I work with CEOs and executive teams when alignment has slipped and decisions no longer hold.
This work happens at the decision layer, where clarity, ownership, and judgment determine whether execution moves forward or quietly stalls. This is done in partnership with the executive team, not from a distance.
The goal is not to impose process or offer answers from the sidelines. It is to restore clarity where alignment broke, so decisions can be made, upheld, and trusted again.
How My Focus Evolved
Over time, my work has evolved from traditional leadership development into a deeper focus on the conditions that allow executive teams to make and uphold decisions when it matters most.
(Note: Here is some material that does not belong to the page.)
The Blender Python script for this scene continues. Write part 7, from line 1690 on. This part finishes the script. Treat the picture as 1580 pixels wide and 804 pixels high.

That shift came from repeated exposure to the same pattern. Capable leaders, strong teams, and sound strategies still struggled when decisions lacked clear ownership or durability under pressure. My focus sharpened accordingly.
How I Work
I listen closely to how decisions are framed, where assumptions diverge, and what remains unspoken in the room. I pay attention to how authority is held, how trade-offs are resolved, and how clarity erodes once pressure returns.
This work requires discretion, candor, and a tolerance for ambiguity. It also requires judgment.
Experience and Perspective
My perspective has been shaped by years of work inside senior leadership conversations, supporting CEOs and executive teams as they navigate moments where decisions carry consequence.
I bring experience spanning leadership development, executive coaching, and facilitated strategic work, with a consistent focus on how leaders think, decide, and align under pressure. That breadth informs the way I work today, but the focus is singular.
When decisions matter, clarity matters more.
Accountability
I am the founder of Excellence Unbounded, and I personally lead the work with every executive team I engage.
That is intentional. When decisions matter, there is value in knowing exactly who is accountable for the quality of the conversation in the room.
Fit
This work is not right for every moment or every team. It is most effective when leaders are ready to look directly at how decisions are being made and upheld, and when restoring alignment matters more than preserving comfort.
When those conditions are present, the work can be meaningful.